--- begin The records ---

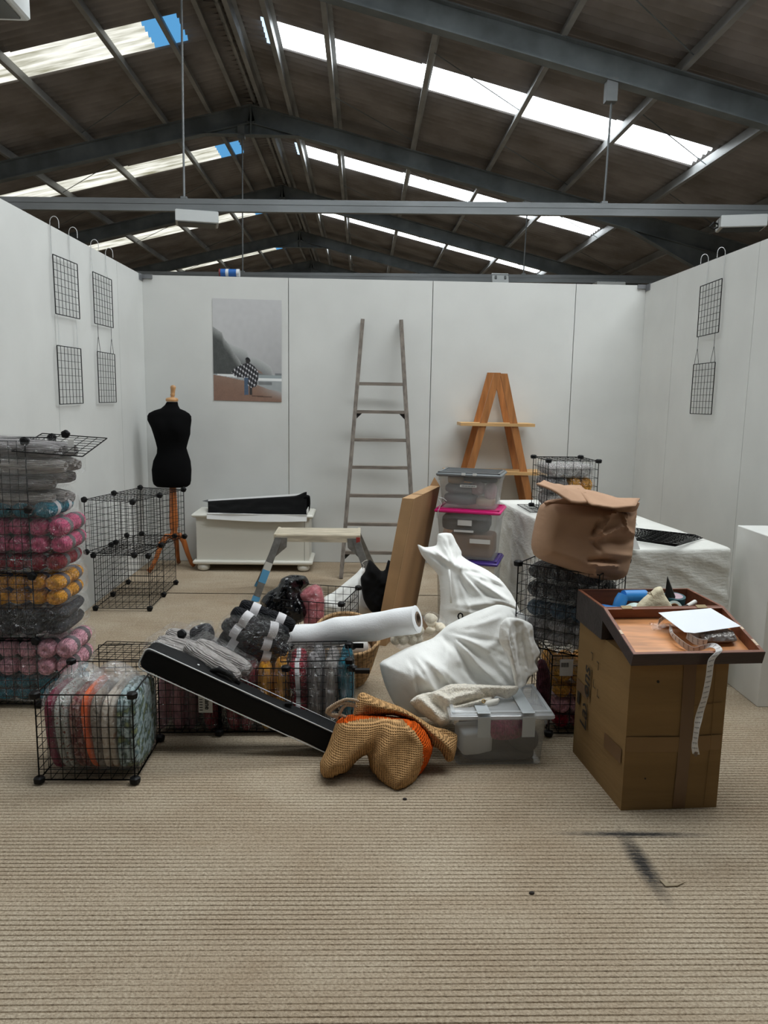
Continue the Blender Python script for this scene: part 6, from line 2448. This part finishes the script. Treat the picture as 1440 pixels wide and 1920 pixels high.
ring, m = plane_px([(1190, 1140), (1205, 1122), (1222, 1108), (1228, 1102), (1240, 1100), (1248, 1118), (1262, 1140), (1266, 1165), (1190, 1165)], 2.83, (0, -1, .2))
inflate(ring, m, .03, .025, .03, .007, crump=.006, cscale=24, seed=20).build('pouch_body', canvas, t1, smooth=True)
pp = at(1213, 1112, 2.795)
MB().tube([pp, pp+Vector((.012, -.004, .004)), pp+Vector((.024, -.002, -.012))], .0022, 5).tube([pp, pp+Vector((.018, -.004, -.006)), pp+Vector((.03, -.002, -.02))], .0018, 5).build('drawstring', canvas, t1)
o = MB()
q = [at(1244, 1136, 2.93), at(1251, 1081, 2.95), at(1266, 1120, 2.93), at(1262, 1140, 2.93)]
o.extrude(q, (.01, .02, -.003))
o = o.build('black_card', M('black card', S(18, 16, 16), .5))
tag(o, 'pointed black card sticking up from the wooden case', 'card')
rebase(o)
teal_t = M('teal tape', S(40, 84, 92), .4)
pk = M('mauve paper disc', S(176, 150, 160), .6)


def tape_roll(lab, c, r, w, mat, tilt, hole=.6, disc=None):
    t1 = thing('tape_roll', lab, 'tape', c-Vector((0, 0, r)))
    m_ = rot('X', tilt)
    MB().lathe([(r*hole, -w/2), (r, -w/2), (r, w/2), (r*hole, w/2), (r*hole, -w/2)], c, 28, mat=m_, cap=False).build('tape_wound', mat, t1, autos=40)
    MB().lathe([(r*hole-.003, -w/2), (r*hole, -w/2), (r*hole, w/2), (r*hole-.003, w/2), (r*hole-.003, -w/2)], c, 28, mat=m_, cap=False).build('card_core', brown, t1, autos=40)
    if disc:
        MB().lathe([(0.001, w/2), (r*hole, w/2), (r*hole, w/2+.001), (0.001, w/2+.001)], c, 24, mat=m_).build('disc', disc, t1)
    return t1


tape_roll('teal tape roll with mauve centre in the wooden case', cp(.365, .17, .10), .042, .045, teal_t, 8, .75, pk)
tape_roll('clear mint tape roll beside the canvas pouch', cp(.315, .075, .095), .030, .032, mint, 62, .65)
t1 = thing('marker', 'white-ended marker pen at the right in the wooden case', 'pen', cp(.40, .11, .10))
MB().bar(cp(.385, .10, .098), cp(.43, .125, .108), .008, 10, .010, cap=True).build('pen_cap', M('white plastic', S(216, 214, 208), .4), t1, autos=40)
MB().bar(cp(.33, .075, .090), cp(.387, .101, .098), .0075, 10, cap=True).build('pen_body', black_plastic, t1, autos=40)
filler(None, 'dark odds and ends on the bottom of the wooden case', cp(.30, .15, .03), (.12, .09, .024), fab[3], 3, 0, 'oddments', 'tools')

# ---- things lying in the lid
def lpnt(x, y, z):
    return h0+ux*x+ly*y+lz*(z-HL+.0075)


sheet_b = M('white paper card', S(228, 233, 240), .5)
o = MB()
q = [lpnt(.19, .055, .050), lpnt(.405, .035, .054), lpnt(.462, .155, .052), lpnt(.27, .185, .046), lpnt(.235, .178, .046)]
o.extrude(q, lz*.0012)
o = o.build('white_card', sheet_b)
tag(o, 'white rectangular card lying on top in the open case lid', 'card')
rebase(o)
lab_tape = vcol('printed label tape', .5)


def ribbon(name, path, side, w, parent, label_rep=0.019):
    """strip of printed tape following a path"""
    P_ = [Vector(p) for p in path]
    sub = []
    for i in range(len(P_)-1):
        a, b = P_[max(0, i-1)], P_[i]
        c, d = P_[i+1], P_[min(len(P_)-1, i+2)]
        n = max(2, int((c-b).length/.0016))
        for k in range(n):
            s = k/n
            sub.append(.5*((2*b)+(c-a)*s+(2*a-5*b+4*c-d)*s*s+(-a+3*b-3*c+d)*s**3))
    sub.append(P_[-1])
    mb = MB()
    nw = 12
    lens = [0]
    for a, b in zip(sub, sub[1:]):
        lens.append(lens[-1]+(b-a).length)
    tot = lens[-1]
    cols = []
    for i, p in enumerate(sub):
        f = lens[i]/tot*(len(side)-1)
        k = min(len(side)-2, int(f))
        s = Vector(side[k]).lerp(Vector(side[k+1]), f-k).normalized()
        wf = w*(1 if f < len(side)-1.6 else 1)
        for j in range(nw+1):
            x = j/nw-.5
            mb.v.append(p+s*(wf*x))
            ph = (lens[i]/label_rep+.35*x) % 1.0
            dark = (.30 < ph < .44 and abs(x) < .34) or (.56 < ph < .62 and abs(x) < .26 and j % 2)
            v = .16 if dark else .66
            cols += [v, v*.98, v*.96, 1]
    for i in range(len(sub)-1):
        for j in range(nw):
            a = i*(nw+1)+j
            mb.f.append((a, a+1, a+nw+2, a+nw+1))
    o = mb.build(name, lab_tape, parent, fix=False, smooth=True)
    o.data.color_attributes.new('print', 'FLOAT_COLOR', 'POINT').data.foreach_set('color', cols)
    sm = o.modifiers.new('thickness', 'SOLIDIFY')
    sm.thickness = .0006
    return o


t = thing('label_roll', 'long strip of printed labels trailing out of the case lid', 'label roll', lpnt(.3, .2, 0))
lip = lpnt(.305, DL+.001, HL-.004)
path = [lpnt(.225, .10, .022), lpnt(.205, .15, .024), lpnt(.215, .20, .020), lpnt(.245, .235, .012), lpnt(.275, .24, .022), lpnt(.30, .26, .046), lip+lz*.004, at(1330, 1238, lip.y-.012), at(1329, 1270, lip.y-.014), at(1322, 1305, lip.y-.016), at(1313, 1335, lip.y-.012),
        at(1307, 1362, lip.y-.014), at(1303, 1395, lip.y-.014), at(1305, 1414, lip.y-.014)]
path = [Vector(p) for p in path]
path[6] = Vector(lip)+lz*.006
path[7].x = at(1331, 1235, lip.y).x
side = [ly, ly*.7+lz*.7, lz, lz, lz+ux*.2, ux+lz*.2, ux, ux, ux, ux, ux*.95+Vector((0, -.2, 0)), ux*.45+Vector((0, -.9, 0)), ux*.35+Vector((0, -.9, 0)), ux*.9+Vector((0, -.3, 0))]
ribbon('label_strip', path, side, .024, t)
MB().box(at(1305, 1414, lip.y-.016), (.010, .003, .016)).build('strip_end', core_m, t)
MB().lathe([(.014, -.011), (.023, -.011), (.025, 0), (.023, .011), (.014, .011)], lpnt(.30, .135, .014), 26, mat=Matrix((ux, -ly, lz)).transposed() @ rot('X', 80)).build('label_coil', paper_l, t, smooth=True)
path = [lpnt(.19, .07, .02), lpnt(.235, .045, .034), lpnt(.29, .05, .036), lpnt(.33, .09, .03)]
ribbon('label_strip', path, [lz, lz, lz, lz], .026, t)
ribbon('label_strip', [lpnt(.255, .165, .026), lpnt(.275, .195, .02), lpnt(.31, .205, .018), lpnt(.33, .18, .022)], [lz, lz, lz, lz], .03, t)
t = thing('foil_packet', 'crinkled silvery packet under the white card in the lid', 'packet', lpnt(.37, .16, 0))
foil = M('silvery plastic', S(150, 146, 142), .3, .4, bump=.9, bscale=40)
ring = [(-.06, -.03), (.055, -.032), (.062, .03), (0, .036), (-.058, .03)]
mm = Matrix((ux, -ly, lz)).transposed().to_4x4()
mm.translation = lpnt(.375, .165, .02)
inflate(ring, mm, .016, .014, .02, .005, crump=.008, cscale=45, seed=21).build('packet_body', foil, t, autos=40)
MB().grid(lambda u, v: lpnt(.155+.05*u, .065+.05*v, .012+.012*u+.004*math.sin(u*9)), 8, 4).build('packet_tail', clear, t, fix=False)

# ---- litter on the floor
t = MB().extrude([atz(1236, 1650, .002), atz(1262, 1660, .002), atz(1285, 1655, .002), atz(1270, 1662, .002), atz(1248, 1663, .002)], (0, 0, .003)).build('floor_chip', M('torn paper scrap', S(150, 136, 112), .8))
tag(t, 'small torn scrap on the floor at the end of the black scuff', 'scrap')
rebase(t)
for lab, x, y, r_ in (('small dark pebble on the floor below the jute bag', 759, 1498, .008), ('tiny dark chip on the floor left of the black scuff', 997, 1674, .008)):
    p = atz(x, y, r_*.4)
    o = blob(p, (r_, r_*.7, r_*.5), 2.2, amp=.002, scale=90, seed=x, nu=12, nv=8).build('pebble', M('dark grit', S(48, 42, 38), .9), smooth=True)
    tag(o, lab, 'pebble')
    rebase(o)
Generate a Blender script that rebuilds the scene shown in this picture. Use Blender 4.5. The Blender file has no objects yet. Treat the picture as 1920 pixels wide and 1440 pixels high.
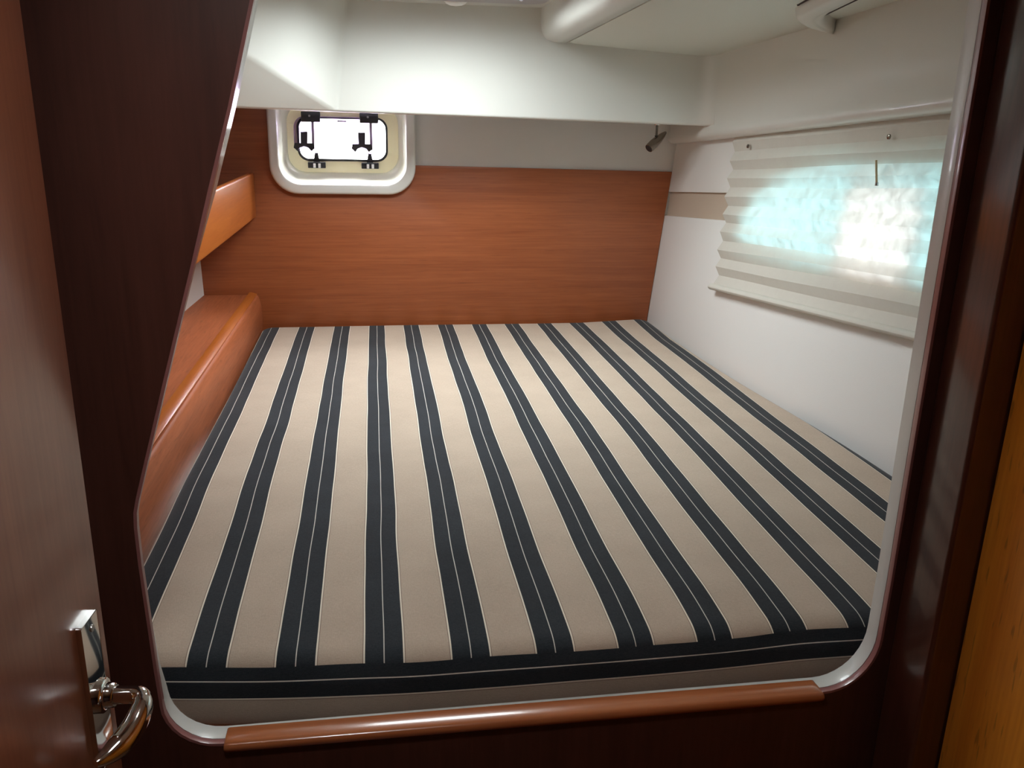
import bpy, bmesh, math, random
from mathutils import Vector, Matrix
random.seed(4)
S = bpy.context.scene
COL = S.collection

# ------------------------------------------------------------------ camera
PITCH, YAW, ROLL, FPX = 0.29896827, 0.15973919, -0.02275897, 1624.27
cam_d = bpy.data.cameras.new('camera'); cam = bpy.data.objects.new('camera', cam_d); COL.objects.link(cam)
cam_d.sensor_fit = 'HORIZONTAL'; cam_d.sensor_width = 36.0
cam_d.lens = FPX / 1920 * 36.0
cam_d.clip_start = 0.02; cam_d.clip_end = 500
_f = Vector((math.sin(YAW) * math.cos(PITCH), math.cos(YAW) * math.cos(PITCH), -math.sin(PITCH)))
_r = Vector((math.cos(YAW), -math.sin(YAW), 0)); _d = -_r.cross(_f)
_c, _s = math.cos(ROLL), math.sin(ROLL)
_r2 = _r * _c + _d * _s; _d2 = -_r * _s + _d * _c
cam.matrix_world = Matrix(((_r2.x, -_d2.x, -_f.x, 0), (_r2.y, -_d2.y, -_f.y, 0), (_r2.z, -_d2.z, -_f.z, 1.6), (0, 0, 0, 1)))
S.camera = cam

# ------------------------------------------------------------------ light and exposure
SKY = 36.0
w = bpy.data.worlds.new('overcast_sky'); S.world = w; w.use_nodes = True
nt = w.node_tree; nt.nodes.clear()
out = nt.nodes.new('ShaderNodeOutputWorld'); bg = nt.nodes.new('ShaderNodeBackground')
tc = nt.nodes.new('ShaderNodeTexCoord'); sx = nt.nodes.new('ShaderNodeSeparateXYZ'); rp = nt.nodes.new('ShaderNodeValToRGB')
nt.links.new(tc.outputs['Generated'], sx.inputs[0]); nt.links.new(sx.outputs['Z'], rp.inputs[0])
rp.color_ramp.elements[0].position = 0.0; rp.color_ramp.elements[0].color = (0.30, 0.33, 0.325, 1)
rp.color_ramp.elements[1].position = 0.85; rp.color_ramp.elements[1].color = (0.97, 1.0, 1.0, 1)
nt.links.new(rp.outputs[0], bg.inputs[0]); bg.inputs[1].default_value = SKY
nt.links.new(bg.outputs[0], out.inputs[0])

def portal(name, loc, direction, sx_, sy_):
    d = bpy.data.lights.new(name, 'AREA'); d.shape = 'RECTANGLE'; d.size = sx_; d.size_y = sy_
    d.cycles.is_portal = True
    o = bpy.data.objects.new(name, d); COL.objects.link(o); o.location = loc
    o.rotation_euler = Vector(direction).to_track_quat('-Z', 'Y').to_euler()
    return o
portal('daylight_hatch', (0.200, 2.475, 1.966), (0, 0, -1), 0.60, 0.60)
portal('daylight_portlight', (-0.11, 3.44, 1.51), (0, -1, 0), 0.46, 0.32)
portal('daylight_side_window', (1.31, 2.05, 1.40), (-1, 0, 0), 0.44, 1.42)
portal('added_passage_daylight', (-0.12, 0.55, 2.02), (0, 0, -1), 0.18, 0.16)  # opening added to light the passage, not a known hatch

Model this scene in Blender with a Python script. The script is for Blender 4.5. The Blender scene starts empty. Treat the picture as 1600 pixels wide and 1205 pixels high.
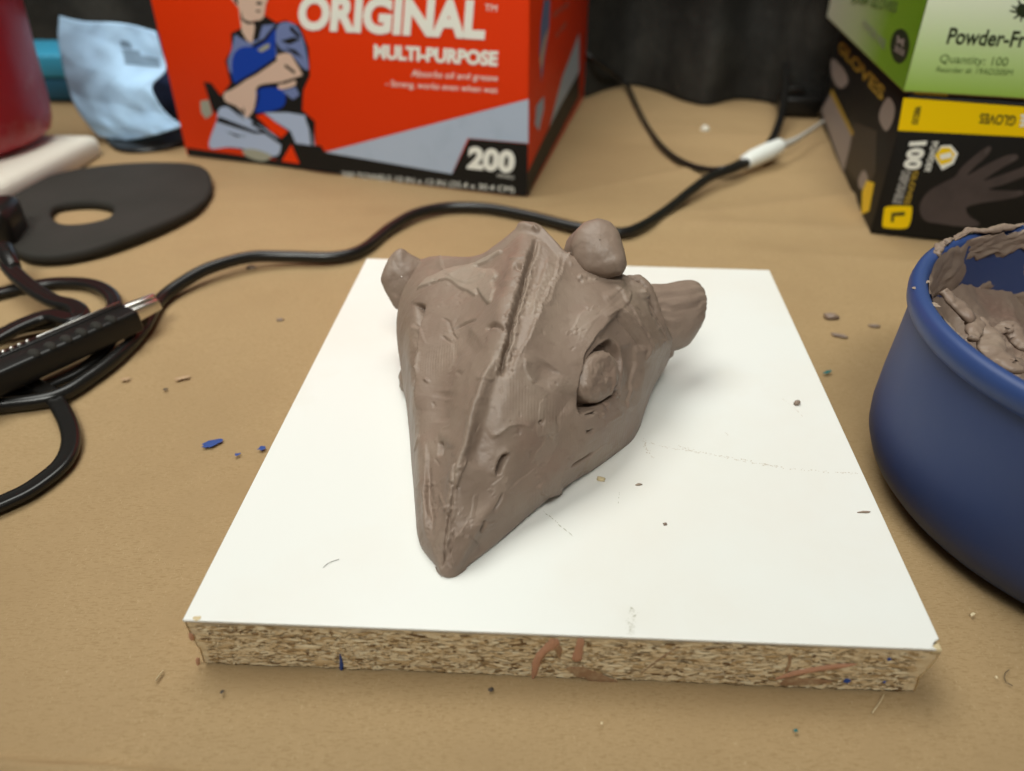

--- end The records ---

The exercise: Restate word for word the part that opens with the line containing "Generate a Blender" and closes with the line containing "COL = S.collection", both ends included, and nothing else. Omit any images.

Answer to this problem:
Generate a Blender script that rebuilds the scene shown in this picture. Use Blender 4.5. The Blender file has no objects yet. Treat the picture as 1920 pixels wide and 1440 pixels high.
import bpy, bmesh, math, random
from mathutils import Vector, Matrix
random.seed(4)
S = bpy.context.scene
COL = S.collection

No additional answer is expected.